#### To do:
Work out how many lines contain "scene". Reply with the count alone.

#### Data lines:
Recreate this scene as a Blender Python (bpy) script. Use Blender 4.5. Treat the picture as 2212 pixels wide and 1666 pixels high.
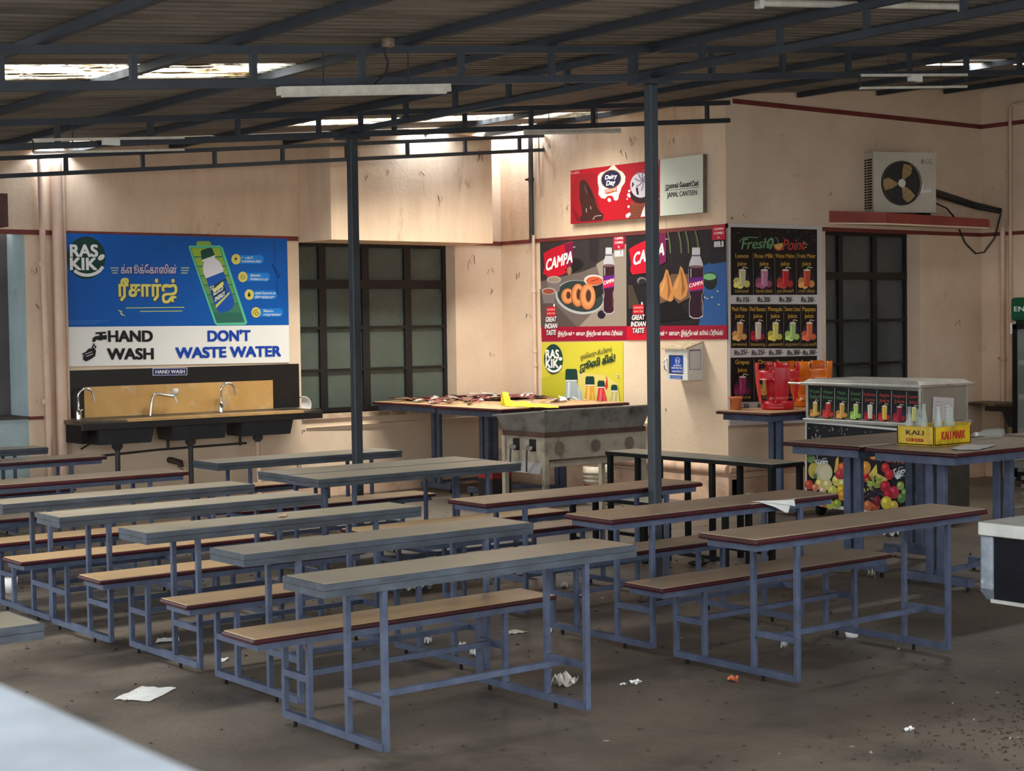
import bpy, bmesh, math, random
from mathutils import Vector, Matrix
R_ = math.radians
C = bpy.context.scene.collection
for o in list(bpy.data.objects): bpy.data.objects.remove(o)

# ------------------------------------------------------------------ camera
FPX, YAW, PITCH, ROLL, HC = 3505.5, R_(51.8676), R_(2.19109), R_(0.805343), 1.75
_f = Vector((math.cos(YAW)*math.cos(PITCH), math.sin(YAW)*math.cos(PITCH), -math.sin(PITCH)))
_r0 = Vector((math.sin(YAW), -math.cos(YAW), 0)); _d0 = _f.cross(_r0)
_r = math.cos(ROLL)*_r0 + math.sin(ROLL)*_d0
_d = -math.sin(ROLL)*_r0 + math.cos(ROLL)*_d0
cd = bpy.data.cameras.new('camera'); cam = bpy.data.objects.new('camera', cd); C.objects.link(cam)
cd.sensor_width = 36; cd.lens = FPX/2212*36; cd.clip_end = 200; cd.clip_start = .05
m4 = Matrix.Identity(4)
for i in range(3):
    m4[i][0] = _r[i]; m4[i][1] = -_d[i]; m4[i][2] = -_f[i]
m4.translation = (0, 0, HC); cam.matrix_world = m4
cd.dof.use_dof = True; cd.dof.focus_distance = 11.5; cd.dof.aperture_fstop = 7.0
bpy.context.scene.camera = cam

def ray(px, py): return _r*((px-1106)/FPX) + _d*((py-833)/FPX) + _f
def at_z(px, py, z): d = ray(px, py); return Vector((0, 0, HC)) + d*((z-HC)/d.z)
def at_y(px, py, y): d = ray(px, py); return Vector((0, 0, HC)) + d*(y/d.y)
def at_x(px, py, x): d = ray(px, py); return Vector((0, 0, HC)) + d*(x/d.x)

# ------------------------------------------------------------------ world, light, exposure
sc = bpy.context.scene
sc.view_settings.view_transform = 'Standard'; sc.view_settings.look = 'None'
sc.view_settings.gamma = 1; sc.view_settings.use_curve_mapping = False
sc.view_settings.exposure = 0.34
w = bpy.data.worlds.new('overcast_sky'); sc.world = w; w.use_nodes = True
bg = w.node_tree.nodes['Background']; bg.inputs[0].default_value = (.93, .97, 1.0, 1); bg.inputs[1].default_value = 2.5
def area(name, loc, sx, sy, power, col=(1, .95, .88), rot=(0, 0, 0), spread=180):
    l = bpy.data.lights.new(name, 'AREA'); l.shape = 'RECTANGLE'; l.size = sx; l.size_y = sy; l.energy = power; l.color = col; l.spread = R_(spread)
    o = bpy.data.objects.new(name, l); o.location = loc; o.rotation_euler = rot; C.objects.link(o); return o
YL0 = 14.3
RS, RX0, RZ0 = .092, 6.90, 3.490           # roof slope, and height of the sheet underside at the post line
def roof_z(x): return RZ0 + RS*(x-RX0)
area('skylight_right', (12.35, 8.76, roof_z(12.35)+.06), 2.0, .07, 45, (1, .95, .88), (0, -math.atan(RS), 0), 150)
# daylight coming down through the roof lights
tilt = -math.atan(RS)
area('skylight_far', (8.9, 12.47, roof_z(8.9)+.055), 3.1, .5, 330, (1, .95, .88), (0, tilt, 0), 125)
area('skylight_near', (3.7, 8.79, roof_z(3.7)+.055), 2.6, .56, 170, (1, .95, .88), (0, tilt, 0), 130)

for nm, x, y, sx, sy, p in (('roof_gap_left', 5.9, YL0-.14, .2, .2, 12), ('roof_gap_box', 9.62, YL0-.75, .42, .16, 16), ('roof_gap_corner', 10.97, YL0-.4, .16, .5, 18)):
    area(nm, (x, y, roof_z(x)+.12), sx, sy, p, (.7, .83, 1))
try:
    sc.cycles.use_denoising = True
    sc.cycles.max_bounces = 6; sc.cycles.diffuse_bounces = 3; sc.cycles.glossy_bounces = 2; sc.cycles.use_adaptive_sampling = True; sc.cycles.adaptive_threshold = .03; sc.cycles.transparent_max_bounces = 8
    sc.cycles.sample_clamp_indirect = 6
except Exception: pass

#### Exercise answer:
4